Por Ricardo J. Hernández

Las dos últimas semanas me las he pasado de feriante. La moqueta ha sido el suelo que he pisado, casi exclusivamente, durante ese tiempo. Un identificador ha colgado de mi cuello día sí y día también. Un hotel ha sido mi casa y la conversación más habitual que he tenido ha  versado sobre contactos y novedades. Para unos estos quince días han ido bien; para otros, no tanto. Ya se sabe que cada uno ve las ferias según les va en ellas. Yo, desde luego, lo que tengo muy claro, es que quienes dicen que las ferias no son como las de antes, yerran tanto como aciertan ¿Por qué?

Primero, porque son, es decir, porque siguen existiendo. Desde que asistí a mi primera feria profesional de logística –hace mucho tiempo- siempre he oído pronósticos de desaparición. Y no les digo desde que existe Internet. Para muchos era la puntilla que acabaría con ellas. Pero no solo no ha ocurrido: se han multiplicado en el tiempo, en la frecuencia y en el espacio. El mundo se hace pequeño y las ferias cada vez son más y están más cerca unas de otras, en fechas y lugares, como corros de setas en el otoño.

Segundo, porque aunque se hable en las ferias de novedades, cada vez son menos. Me refiero, a las de verdad. Primicias que te dejen con la boca abierta. Auténticas revoluciones en la maquinaria, en los sistemas, en la electrónica o la informática. Ya no se espera a una feria para el lanzamiento de una novedad que, a la velocidad del progreso, casi aparece cada día.

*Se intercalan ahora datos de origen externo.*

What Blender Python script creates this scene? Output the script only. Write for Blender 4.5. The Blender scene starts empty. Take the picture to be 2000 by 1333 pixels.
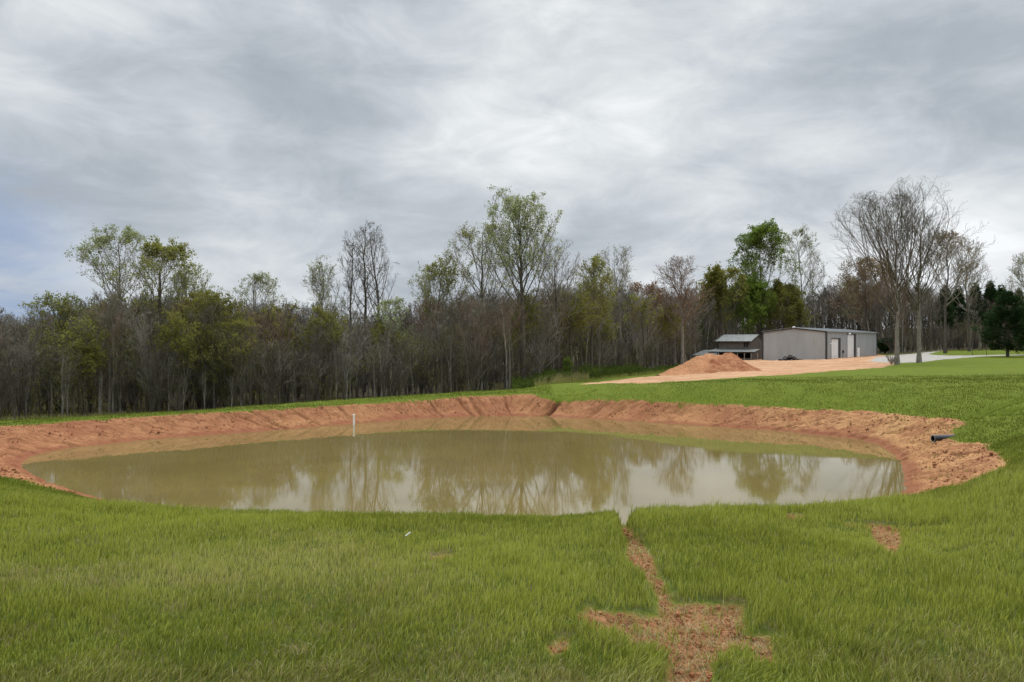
import bpy, math, random
import numpy as np
from mathutils import Vector
R = math.radians
C = bpy.context.scene.collection
SC = bpy.context.scene

# ------------------------------------------------------------------ camera
# world frame: the eye is the origin, +Y is the viewing direction, +Z up; metres
F = 1500.0; CX = 1000.0; CY = 667.0          # focal length and centre of the 2000 px wide photograph
cam_d = bpy.data.cameras.new('camera'); cam = bpy.data.objects.new('camera', cam_d); C.objects.link(cam)
cam_d.sensor_width = 36; cam_d.lens = 36 * F / 2000; cam_d.clip_start = 0.05; cam_d.clip_end = 20000
cam.location = (0, 0, 0); cam.rotation_euler = (R(90), 0, 0)
SC.camera = cam

# ------------------------------------------------------------------ colour management
SC.view_settings.view_transform = 'Standard'; SC.view_settings.look = 'None'
SC.view_settings.gamma = 1; SC.view_settings.use_curve_mapping = False
SC.view_settings.exposure = 0.0

# ------------------------------------------------------------------ node helper
class NT:
    def __init__(s, tree): s.t = tree; s.n = tree.nodes; s.l = tree.links
    def node(s, typ, **kw):
        n = s.n.new(typ)
        for k, v in kw.items(): setattr(n, k, v)
        return n
    def put(s, sock, v):
        if isinstance(v, bpy.types.NodeSocket): s.l.new(v, sock)
        elif v is not None:
            if sock.type == 'RGBA' and len(v) == 3: v = (*v, 1)
            sock.default_value = v
    def m(s, op, a, b=None, c=None, clamp=False):
        n = s.node('ShaderNodeMath', operation=op, use_clamp=clamp)
        s.put(n.inputs[0], a); s.put(n.inputs[1], b)
        if c is not None: s.put(n.inputs[2], c)
        return n.outputs[0]
    def vm(s, op, a, b=None, scale=None):
        n = s.node('ShaderNodeVectorMath', operation=op)
        s.put(n.inputs[0], a); s.put(n.inputs[1], b)
        if scale is not None: s.put(n.inputs['Scale'], scale)
        return n.outputs['Value'] if op in ('DOT_PRODUCT', 'LENGTH', 'DISTANCE') else n.outputs['Vector']
    def mix(s, f, a, b, blend='MIX'):
        n = s.node('ShaderNodeMix', data_type='RGBA', blend_type=blend)
        s.put(n.inputs['Factor'], f); s.put(n.inputs['A'], None); s.put(n.inputs[6], a); s.put(n.inputs[7], b)
        return n.outputs[2]
    def noise(s, vec, scale, detail=4, rough=.55, dist=0, col=False, w=None):
        n = s.node('ShaderNodeTexNoise')
        s.put(n.inputs['Vector'], vec); n.inputs['Scale'].default_value = scale
        n.inputs['Detail'].default_value = detail; n.inputs['Roughness'].default_value = rough
        n.inputs['Distortion'].default_value = dist
        return n.outputs['Color' if col else 'Fac']
    def ramp(s, f, lo, hi, a=0., b=1.):
        n = s.node('ShaderNodeMapRange', interpolation_type='SMOOTHSTEP')
        s.put(n.inputs[0], f)
        for i, v in enumerate((lo, hi, a, b)): n.inputs[i + 1].default_value = v
        return n.outputs[0]
    def scale(s, vec, sc):
        n = s.node('ShaderNodeMapping'); s.put(n.inputs[0], vec); n.inputs['Scale'].default_value = sc
        return n.outputs[0]
    def attr(s, name, out='Fac'):
        return s.node('ShaderNodeAttribute', attribute_name=name).outputs[out]
    def pos(s): return s.node('ShaderNodeNewGeometry').outputs['Position']
    def bump(s, h, strength, dist=.02):
        n = s.node('ShaderNodeBump'); s.put(n.inputs['Height'], h)
        n.inputs['Strength'].default_value = strength; n.inputs['Distance'].default_value = dist
        return n.outputs[0]

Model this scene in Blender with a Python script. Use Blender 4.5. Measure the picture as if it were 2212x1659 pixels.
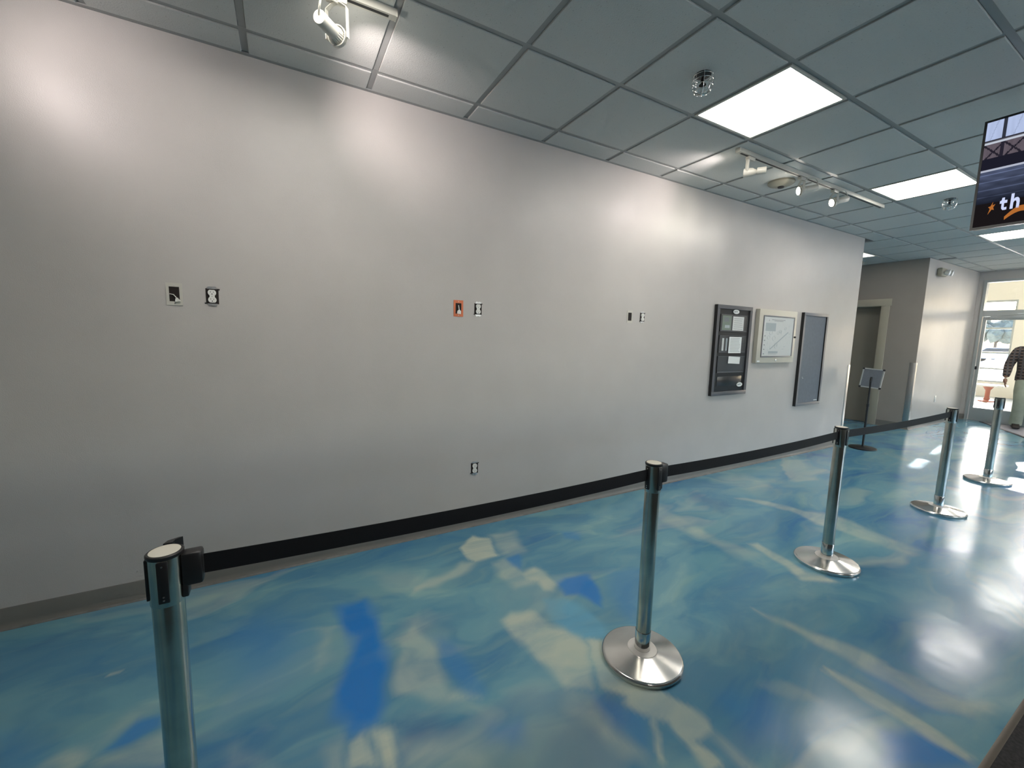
import bpy, bmesh, math, random
import numpy as np
from mathutils import Vector, Matrix, noise

for o in list(bpy.data.objects):
    bpy.data.objects.remove(o, do_unlink=True)
SC = bpy.context.scene
C = SC.collection
random.seed(7)

# ------------------------------------------------------------------ camera
ZC = 2.84                      # ceiling height
cam_d = bpy.data.cameras.new('camera')
cam_d.sensor_width = 36
cam_d.lens = 886.63 / 2212 * 36
cam_d.clip_start = 0.02
cam = bpy.data.objects.new('camera', cam_d)
C.objects.link(cam)
R = Vector((0.87449938, -0.48448805, 0.02285081))
U = Vector((0.03638027, 0.1125003, 0.99298548))
F = Vector((0.48366032, 0.86753387, -0.11600725))
cam.matrix_world = Matrix(((R.x, U.x, -F.x, 0), (R.y, U.y, -F.y, -2.71), (R.z, U.z, -F.z, 1.4253), (0, 0, 0, 1)))
SC.camera = cam

# ------------------------------------------------------------------ sky, sun, exposure
w = bpy.data.worlds.new('sky'); SC.world = w; w.use_nodes = True
nt = w.node_tree; nt.nodes.clear()
wo = nt.nodes.new('ShaderNodeOutputWorld'); bg = nt.nodes.new('ShaderNodeBackground')
sky = nt.nodes.new('ShaderNodeTexSky'); sky.sky_type = 'NISHITA'; sky.sun_disc = False
sky.sun_elevation = math.radians(40); sky.sun_rotation = math.radians(90)
sky.air_density = 1.0; sky.dust_density = 3.0
bg.inputs['Strength'].default_value = 0.8
nt.links.new(sky.outputs[0], bg.inputs[0]); nt.links.new(bg.outputs[0], wo.inputs[0])
sun_d = bpy.data.lights.new('sun', 'SUN'); sun_d.energy = 11; sun_d.angle = math.radians(0.5); sun_d.color = (1, .97, .92)
sun = bpy.data.objects.new('sun', sun_d); C.objects.link(sun)
sd = Vector((-1, -0.14, -0.45))
sun.rotation_euler = sd.to_track_quat('-Z', 'Y').to_euler(); sun.location = (30, 5, 14)

vs = SC.view_settings
SC.display_settings.display_device = 'sRGB'
vs.view_transform = 'Standard'; vs.look = 'None'; vs.gamma = 1; vs.use_curve_mapping = False
vs.exposure = 1.31

# ------------------------------------------------------------------ materials
def srgb(r, g, b):
    f = lambda c: (c/255/12.92) if c/255 <= .04045 else ((c/255+.055)/1.055)**2.4
    return (f(r), f(g), f(b), 1)

class N:
    """small node helper"""
    def __init__(s, name):
        s.m = bpy.data.materials.new(name); s.m.use_nodes = True
        s.t = s.m.node_tree; s.t.nodes.clear()
        s.out = s.t.nodes.new('ShaderNodeOutputMaterial')
    def n(s, ty, **k):
        x = s.t.nodes.new(ty)
        for a, v in k.items():
            if a.startswith('i_'):
                x.inputs[a[2:].replace('_', ' ')].default_value = v
            else: setattr(x, a, v)
        return x
    def l(s, a, b): s.t.links.new(a, b)
    def surf(s, a): s.l(a, s.out.inputs['Surface'])

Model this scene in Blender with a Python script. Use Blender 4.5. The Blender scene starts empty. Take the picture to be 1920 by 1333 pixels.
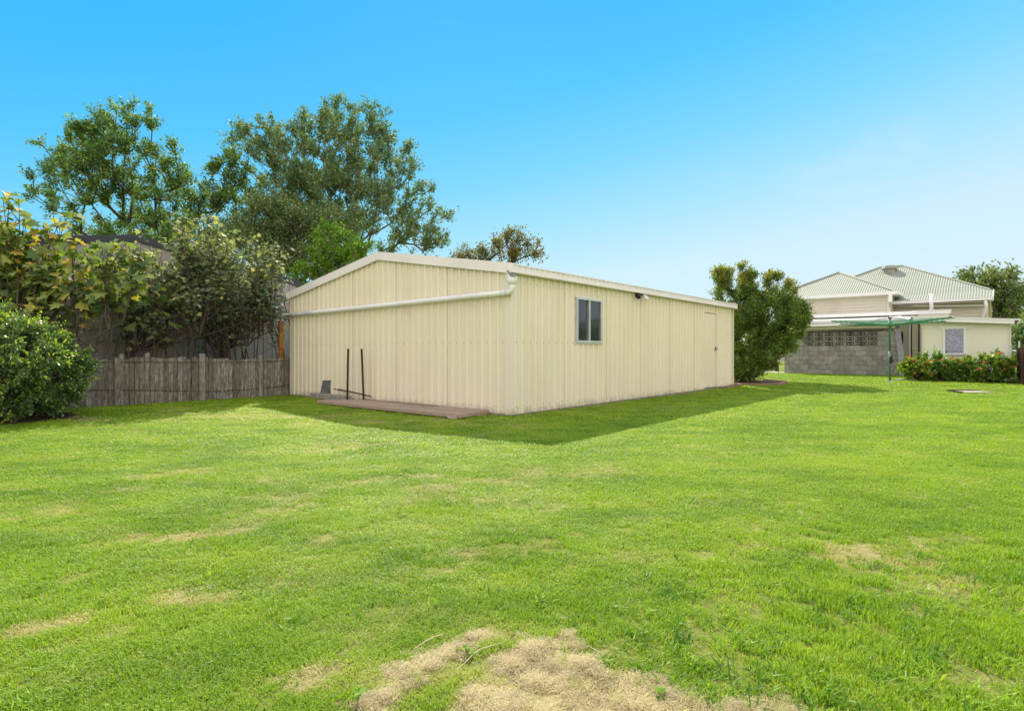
import bpy, math, random
import numpy as np
from mathutils import Vector, Matrix

random.seed(7)
RNG = np.random.default_rng(7)
SC = bpy.context.scene
COL = SC.collection

# ------------------------------------------------------------------ camera, world, sun, exposure
CAMH = 1.1
FPX = 1080.0          # focal length in pixels of the 1920 px wide photograph
cam = bpy.data.cameras.new('camera')
camo = bpy.data.objects.new('camera', cam)
COL.objects.link(camo)
cam.sensor_width = 36.0
cam.sensor_fit = 'HORIZONTAL'
cam.lens = 36.0 * FPX / 1920.0
cam.shift_y = -6.5 / 1920.0
cam.clip_start = 0.05
cam.clip_end = 5000
camo.location = (0, 0, CAMH)
camo.rotation_euler = (math.radians(90), 0, 0)
SC.camera = camo

SUN_DIR = Vector((-0.44, 2.95, 2.58)).normalized()      # towards the sun
SUN_EL = math.asin(SUN_DIR.z)
SUN_AZ = math.atan2(SUN_DIR.x, SUN_DIR.y)               # from +Y towards +X
world = bpy.data.worlds.new('World')
SC.world = world
world.use_nodes = True
wn = world.node_tree.nodes
wl = world.node_tree.links
wn.clear()
w_out = wn.new('ShaderNodeOutputWorld')
w_bg = wn.new('ShaderNodeBackground')
w_sky = wn.new('ShaderNodeTexSky')
w_sky.sky_type = 'NISHITA'
w_sky.sun_disc = False
w_sky.sun_elevation = SUN_EL
w_sky.sun_rotation = SUN_AZ
w_sky.air_density = 1.0
w_sky.dust_density = 0.4
w_sky.ozone_density = 1.5
w_tc = wn.new('ShaderNodeTexCoord')
w_sep = wn.new('ShaderNodeSeparateXYZ')
wl.new(w_tc.outputs['Generated'], w_sep.inputs[0])
# elevation ramp: pale haze at the horizon, clear blue above
w_rmp = wn.new('ShaderNodeValToRGB')
SKY_STOPS = [(0.0, (0.47, 0.59, 0.655)), (0.10, (0.42, 0.575, 0.66)), (0.19, (0.27, 0.525, 0.66)), (0.29, (0.135, 0.455, 0.665)),
             (0.40, (0.055, 0.385, 0.665)), (0.54, (0.022, 0.325, 0.665)), (1.0, (0.02, 0.28, 0.63))]
els = w_rmp.color_ramp.elements
els[0].position, els[0].color = SKY_STOPS[0][0], (*SKY_STOPS[0][1], 1)
els[1].position, els[1].color = SKY_STOPS[-1][0], (*SKY_STOPS[-1][1], 1)
for p, c in SKY_STOPS[1:-1]:
    e = els.new(p)
    e.color = (*c, 1)
# the sky is a little deeper to the left (west) than to the right
w_az = wn.new('ShaderNodeMath'); w_az.operation = 'MULTIPLY_ADD'
wl.new(w_sep.outputs['X'], w_az.inputs[0]); w_az.inputs[1].default_value = -0.18
wl.new(w_sep.outputs['Z'], w_az.inputs[2])
wl.new(w_az.outputs[0], w_rmp.inputs[0])
# thin high cloud wisps
w_map = wn.new('ShaderNodeMapping'); w_map.inputs['Scale'].default_value = (2.2, 2.2, 9.0)
wl.new(w_tc.outputs['Generated'], w_map.inputs[0])
w_noi = wn.new('ShaderNodeTexNoise'); w_noi.inputs['Scale'].default_value = 1.3
w_noi.inputs['Detail'].default_value = 5; w_noi.inputs['Distortion'].default_value = 0.6
wl.new(w_map.outputs[0], w_noi.inputs[0])
w_cr = wn.new('ShaderNodeMapRange'); w_cr.inputs[1].default_value = 0.60; w_cr.inputs[2].default_value = 0.85
w_cr.inputs[3].default_value = 0.0; w_cr.inputs[4].default_value = 0.28
wl.new(w_noi.outputs['Fac'], w_cr.inputs[0])
w_mix = wn.new('ShaderNodeMixRGB'); w_mix.inputs[2].default_value = (0.56, 0.61, 0.66, 1)
wl.new(w_cr.outputs[0], w_mix.inputs[0]); wl.new(w_rmp.outputs[0], w_mix.inputs[1])
# the physical sky, blended with the graded colour
SKY_STRENGTH = 0.10
w_sc = wn.new('ShaderNodeVectorMath'); w_sc.operation = 'SCALE'; w_sc.inputs[3].default_value = 1.0 / SKY_STRENGTH
# pale bright fill added to the unseen sky behind the camera, lifting shaded walls
w_vr = wn.new('ShaderNodeMapRange'); w_vr.interpolation_type = 'SMOOTHSTEP'
wl.new(w_sep.outputs['Y'], w_vr.inputs[0]); w_vr.inputs[1].default_value = 0.45; w_vr.inputs[2].default_value = -0.5
w_vr.inputs[3].default_value = 0.0; w_vr.inputs[4].default_value = 0.9
w_fill = wn.new('ShaderNodeMixRGB'); w_fill.inputs[2].default_value = (1.22, 1.07, 1.0, 1)
wl.new(w_vr.outputs[0], w_fill.inputs[0]); wl.new(w_mix.outputs[0], w_fill.inputs[1])
wl.new(w_fill.outputs[0], w_sc.inputs[0])
w_bl = wn.new('ShaderNodeMixRGB'); w_bl.inputs[0].default_value = 0.95
wl.new(w_sky.outputs[0], w_bl.inputs[1]); wl.new(w_sc.outputs[0], w_bl.inputs[2])
wl.new(w_bl.outputs[0], w_bg.inputs[0])
w_bg.inputs[1].default_value = SKY_STRENGTH
wl.new(w_bg.outputs[0], w_out.inputs[0])

sun = bpy.data.lights.new('sun', 'SUN')
sun.energy = 4.8
sun.angle = math.radians(0.5)
sun.color = (1.0, 0.89, 0.70)
suno = bpy.data.objects.new('sun', sun)
COL.objects.link(suno)
suno.rotation_euler = SUN_DIR.to_track_quat('Z', 'Y').to_euler()
suno.location = (0, 30, 30)

SC.view_settings.view_transform = 'Standard'
SC.view_settings.look = 'None'
SC.view_settings.exposure = 0.6
SC.view_settings.gamma = 1.0
SC.view_settings.use_curve_mapping = False
SC.render.engine = 'CYCLES'
SC.cycles.max_bounces = 6
SC.cycles.diffuse_bounces = 3
SC.cycles.transparent_max_bounces = 6

# ------------------------------------------------------------------ materials
def new_mat(name):
    m = bpy.data.materials.new(name)
    m.use_nodes = True
    nt = m.node_tree
    nt.nodes.clear()
    out = nt.nodes.new('ShaderNodeOutputMaterial')
    b = nt.nodes.new('ShaderNodeBsdfPrincipled')
    nt.links.new(b.outputs[0], out.inputs[0])
    return m, nt, b, out

def ramp(nt, fac, stops):
    r = nt.nodes.new('ShaderNodeValToRGB')
    e = r.color_ramp.elements
    e[0].position, e[0].color = stops[0][0], (*stops[0][1], 1)
    e[1].position, e[1].color = stops[-1][0], (*stops[-1][1], 1)
    for p, c in stops[1:-1]:
        k = e.new(p); k.color = (*c, 1)
    nt.links.new(fac, r.inputs[0])
    return r.outputs[0]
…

Y tercero, porque pese a todos esos hándicaps y profetas aún se sigue pensando –y mucho- en nuevas ferias. Y sigo hablando exclusivamente de ferias de logística y manutención. Se piensa en cómo hacerlas; cuándo y dónde; solas o en conjunto con otras complementarias; en recintos feriales o de manera exclusiva por parte de las marcas que tienen esa capacidad; en nuevos sub-sectores o para competir con otras ya existentes; donde se han hecho siempre o en lugares lejanos; con stands uniformes o de diseño libre; con actividades paralelas –muchas o pocas- o sin ellas.

Dos semanas de feria son muchos días. Muchos kilómetros de pasillos recorridos; muchas cuadrículas tachadas en un plano; muchos bocadillos infames entre pecho y espalda. Pero son, sobre todo, muchas conversaciones en apariencia informales, sonrisas, confidencias, apretones de manos, gentes sacadas de contexto -a veces a la fuerza- y lugares de naturaleza inhóspita colonizados temporalmente, vestidos para la mejor gala con unos decorados de cartón piedra y un suelo enmoquetado que es una maldición.

Que quieren que les diga, aunque para algunos las ferias ya no sean como las de antes, en eso del apretón de manos y la conversación, en el contacto personal con personas que apenas sí conocemos, seguimos siendo muy de antes, casi medievales. Vamos a las ferias porque vamos o por si acaso, seguimos escupiéndonos en la mano antes de dárnosla, seguimos midiendo las ferias por el ruido de la bolsa en la faltriquera, y seguimos hablando de tapadillo del próximo condenado a patíbulo en la Plaza del Castillo. Más o menos.

Como mucho habrán variado las formas, que no el fondo.  Si no, ya me dirán ustedes por qué todavía podemos encontrar en estos lugares, siempre improvisados, vendedoras de humo, charlatanas fascinantes rodeadas de su fiel público asombrado, acercándose a un pregonero para hurtarle hábilmente la atención de su público. O a una vicepresidenta en funciones hacerse un selfie por sorpresa con un  monologista, contratado por una empresa para celebrar su aniversario en SIL, que para el caso, es lo mismo. Medieval, totalmente medieval.